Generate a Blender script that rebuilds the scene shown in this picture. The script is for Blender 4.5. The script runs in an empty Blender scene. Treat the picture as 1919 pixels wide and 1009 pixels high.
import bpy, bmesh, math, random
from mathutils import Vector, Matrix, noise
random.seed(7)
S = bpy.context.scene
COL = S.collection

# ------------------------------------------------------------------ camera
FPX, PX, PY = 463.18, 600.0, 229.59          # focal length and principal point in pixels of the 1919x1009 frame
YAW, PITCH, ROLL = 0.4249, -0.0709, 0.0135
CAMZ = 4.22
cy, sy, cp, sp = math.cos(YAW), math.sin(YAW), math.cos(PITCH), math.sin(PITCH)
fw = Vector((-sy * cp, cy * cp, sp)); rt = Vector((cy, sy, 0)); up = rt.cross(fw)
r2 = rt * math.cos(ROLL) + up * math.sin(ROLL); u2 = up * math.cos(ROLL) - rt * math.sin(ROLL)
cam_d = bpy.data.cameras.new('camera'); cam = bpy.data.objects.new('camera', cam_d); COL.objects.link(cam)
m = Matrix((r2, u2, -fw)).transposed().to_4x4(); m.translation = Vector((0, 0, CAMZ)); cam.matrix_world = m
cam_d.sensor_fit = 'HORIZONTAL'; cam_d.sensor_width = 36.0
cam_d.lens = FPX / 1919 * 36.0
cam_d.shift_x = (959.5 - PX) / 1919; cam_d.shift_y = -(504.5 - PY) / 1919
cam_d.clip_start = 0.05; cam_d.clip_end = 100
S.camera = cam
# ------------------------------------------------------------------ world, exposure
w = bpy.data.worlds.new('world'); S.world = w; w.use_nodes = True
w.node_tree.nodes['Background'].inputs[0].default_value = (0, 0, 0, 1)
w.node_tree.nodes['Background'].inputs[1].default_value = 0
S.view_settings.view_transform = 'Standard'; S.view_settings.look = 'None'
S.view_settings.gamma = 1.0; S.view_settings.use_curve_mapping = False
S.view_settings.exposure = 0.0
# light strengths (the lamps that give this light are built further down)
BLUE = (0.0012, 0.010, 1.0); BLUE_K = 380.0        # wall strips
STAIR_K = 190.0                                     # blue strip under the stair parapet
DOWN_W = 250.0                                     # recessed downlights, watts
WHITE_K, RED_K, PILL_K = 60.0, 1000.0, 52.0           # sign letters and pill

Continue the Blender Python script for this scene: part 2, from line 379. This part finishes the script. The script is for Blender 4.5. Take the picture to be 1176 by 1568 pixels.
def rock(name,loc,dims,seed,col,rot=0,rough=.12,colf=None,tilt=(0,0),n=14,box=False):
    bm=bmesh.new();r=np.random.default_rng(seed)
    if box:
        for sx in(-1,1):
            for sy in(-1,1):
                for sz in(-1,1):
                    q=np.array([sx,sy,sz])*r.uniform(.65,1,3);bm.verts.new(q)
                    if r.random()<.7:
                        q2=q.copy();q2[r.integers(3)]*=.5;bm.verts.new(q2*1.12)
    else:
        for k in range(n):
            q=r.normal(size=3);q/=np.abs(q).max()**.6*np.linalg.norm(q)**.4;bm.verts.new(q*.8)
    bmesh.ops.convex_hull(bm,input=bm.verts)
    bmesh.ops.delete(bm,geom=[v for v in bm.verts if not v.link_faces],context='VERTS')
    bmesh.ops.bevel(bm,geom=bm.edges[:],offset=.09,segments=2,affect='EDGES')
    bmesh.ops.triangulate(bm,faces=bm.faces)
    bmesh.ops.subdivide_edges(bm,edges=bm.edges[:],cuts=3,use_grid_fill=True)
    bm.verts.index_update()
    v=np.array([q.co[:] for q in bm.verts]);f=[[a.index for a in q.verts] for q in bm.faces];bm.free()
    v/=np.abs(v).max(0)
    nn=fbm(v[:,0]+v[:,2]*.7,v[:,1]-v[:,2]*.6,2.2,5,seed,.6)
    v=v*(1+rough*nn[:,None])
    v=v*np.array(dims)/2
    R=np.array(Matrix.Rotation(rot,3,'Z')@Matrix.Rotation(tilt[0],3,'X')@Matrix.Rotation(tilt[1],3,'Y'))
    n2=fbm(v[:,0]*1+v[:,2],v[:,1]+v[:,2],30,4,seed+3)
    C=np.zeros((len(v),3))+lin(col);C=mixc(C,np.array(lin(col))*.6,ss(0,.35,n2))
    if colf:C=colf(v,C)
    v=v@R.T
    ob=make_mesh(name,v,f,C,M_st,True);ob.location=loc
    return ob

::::

- [Do this] Give the entries again in full, exactly as they are written.

- [Written reply]
Generate a Blender script that rebuilds the scene shown in this picture. The script is for Blender 4.5. The script runs in an empty Blender scene. Treat the picture as 1919 pixels wide and 1009 pixels high.
import bpy, bmesh, math, random
from mathutils import Vector, Matrix, noise
random.seed(7)
S = bpy.context.scene
COL = S.collection

# ------------------------------------------------------------------ camera
FPX, PX, PY = 463.18, 600.0, 229.59          # focal length and principal point in pixels of the 1919x1009 frame
YAW, PITCH, ROLL = 0.4249, -0.0709, 0.0135
CAMZ = 4.22
cy, sy, cp, sp = math.cos(YAW), math.sin(YAW), math.cos(PITCH), math.sin(PITCH)
fw = Vector((-sy * cp, cy * cp, sp)); rt = Vector((cy, sy, 0)); up = rt.cross(fw)
r2 = rt * math.cos(ROLL) + up * math.sin(ROLL); u2 = up * math.cos(ROLL) - rt * math.sin(ROLL)
cam_d = bpy.data.cameras.new('camera'); cam = bpy.data.objects.new('camera', cam_d); COL.objects.link(cam)
m = Matrix((r2, u2, -fw)).transposed().to_4x4(); m.translation = Vector((0, 0, CAMZ)); cam.matrix_world = m
cam_d.sensor_fit = 'HORIZONTAL'; cam_d.sensor_width = 36.0
cam_d.lens = FPX / 1919 * 36.0
cam_d.shift_x = (959.5 - PX) / 1919; cam_d.shift_y = -(504.5 - PY) / 1919
cam_d.clip_start = 0.05; cam_d.clip_end = 100
S.camera = cam
# ------------------------------------------------------------------ world, exposure
w = bpy.data.worlds.new('world'); S.world = w; w.use_nodes = True
w.node_tree.nodes['Background'].inputs[0].default_value = (0, 0, 0, 1)
w.node_tree.nodes['Background'].inputs[1].default_value = 0
S.view_settings.view_transform = 'Standard'; S.view_settings.look = 'None'
S.view_settings.gamma = 1.0; S.view_settings.use_curve_mapping = False
S.view_settings.exposure = 0.0
# light strengths (the lamps that give this light are built further down)
BLUE = (0.0012, 0.010, 1.0); BLUE_K = 380.0        # wall strips
STAIR_K = 190.0                                     # blue strip under the stair parapet
DOWN_W = 250.0                                     # recessed downlights, watts
WHITE_K, RED_K, PILL_K = 60.0, 1000.0, 52.0           # sign letters and pill

Continue the Blender Python script for this scene: part 2, from line 379. This part finishes the script. The script is for Blender 4.5. Take the picture to be 1176 by 1568 pixels.
def rock(name,loc,dims,seed,col,rot=0,rough=.12,colf=None,tilt=(0,0),n=14,box=False):
    bm=bmesh.new();r=np.random.default_rng(seed)
    if box:
        for sx in(-1,1):
            for sy in(-1,1):
                for sz in(-1,1):
                    q=np.array([sx,sy,sz])*r.uniform(.65,1,3);bm.verts.new(q)
                    if r.random()<.7:
                        q2=q.copy();q2[r.integers(3)]*=.5;bm.verts.new(q2*1.12)
    else:
        for k in range(n):
            q=r.normal(size=3);q/=np.abs(q).max()**.6*np.linalg.norm(q)**.4;bm.verts.new(q*.8)
    bmesh.ops.convex_hull(bm,input=bm.verts)
    bmesh.ops.delete(bm,geom=[v for v in bm.verts if not v.link_faces],context='VERTS')
    bmesh.ops.bevel(bm,geom=bm.edges[:],offset=.09,segments=2,affect='EDGES')
    bmesh.ops.triangulate(bm,faces=bm.faces)
    bmesh.ops.subdivide_edges(bm,edges=bm.edges[:],cuts=3,use_grid_fill=True)
    bm.verts.index_update()
    v=np.array([q.co[:] for q in bm.verts]);f=[[a.index for a in q.verts] for q in bm.faces];bm.free()
    v/=np.abs(v).max(0)
    nn=fbm(v[:,0]+v[:,2]*.7,v[:,1]-v[:,2]*.6,2.2,5,seed,.6)
    v=v*(1+rough*nn[:,None])
    v=v*np.array(dims)/2
    R=np.array(Matrix.Rotation(rot,3,'Z')@Matrix.Rotation(tilt[0],3,'X')@Matrix.Rotation(tilt[1],3,'Y'))
    n2=fbm(v[:,0]*1+v[:,2],v[:,1]+v[:,2],30,4,seed+3)
    C=np.zeros((len(v),3))+lin(col);C=mixc(C,np.array(lin(col))*.6,ss(0,.35,n2))
    if colf:C=colf(v,C)
    v=v@R.T
    ob=make_mesh(name,v,f,C,M_st,True);ob.location=loc
    return ob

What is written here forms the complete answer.